Remember that pocketbook/morals thing? Well this was a pocketbook thing for them, and like I said, the pocket book usually beats a moral argument.
But the trend is obvious. If you plot abolition in the US since 1776, it was slowly taking over, state by state. It occurred first in the North where slave labor was less useful and more costly, and proceeded West and South. As it encountered areas where slavery was profitable, the urge to free them became less intense because the morality of it started cutting into the money of it.
I believe the social pressure would have continued encroaching over more and more territory, and there were even abolitionists in the South. I think with the advent of some level of wealth, the social pressure to free them would have become stronger and stronger.
I think it was just a matter of time. Perhaps as soon as forty years, but more likely 80 or 100 years.
As the man said of bankruptcy when asked how he went bankrupt. He said: "Slowly at first, then very quickly." That is how slavery would have ended in the South short of a war.
No more idiotic than the Colonists who thought they could oppose the most powerful Navy in the world at that time.

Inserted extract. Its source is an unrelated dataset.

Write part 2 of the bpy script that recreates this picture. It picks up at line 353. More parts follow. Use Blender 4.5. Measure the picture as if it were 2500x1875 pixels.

No, pretty idiotic when the first thing the North did was blockade Southern ports. The Colonists defeated England. The South was doomed the moment they got the idea in their heads to go to war.
First iome I have ever heard criticism of Joe Johnson.
I will have to research this.
Typo
First time....
Typo
First time....
I agree.
To wit: the cotton gin.
That is exactly right. That is the first thing they did. This stopped the Europeans from seeing any increased profits from direct trade with the South. When I was in Junior high learning about this stuff, I never understood the blockade. I figured they just did it to give the Navy something to do, because the only way to take and hold territory was with land battles.
But the economic angle makes it crucial to have that blockade. That blockade was the single most important reason why the North won that war. It kept the South from obtaining European allies, because European businesses hadn't yet felt the much greater profits they would have made by trading directly with the South.
You want the truth of something, look at the money flow.
Cui bono?
It prevented the South from exporting and importing war materials and food stuffs.
Not really. They grew their own food and made their own cannons. Small arms such as rifles got smuggled in anyways.
What they needed was manpower, but I don't think a lot of Europeans would be lining up to volunteer to be cannon fodder. The North solved this problem by forcing destitute and impoverished immigrants from Ireland to go kill people whom had never done them any harm. That was several levels of evil.
The war raged on for years, and it is doubtful the blockade prevented any of the battles that were fought. Arms and food didn't seem to be their primary problems. Lack of bodies to throw into the conflict did.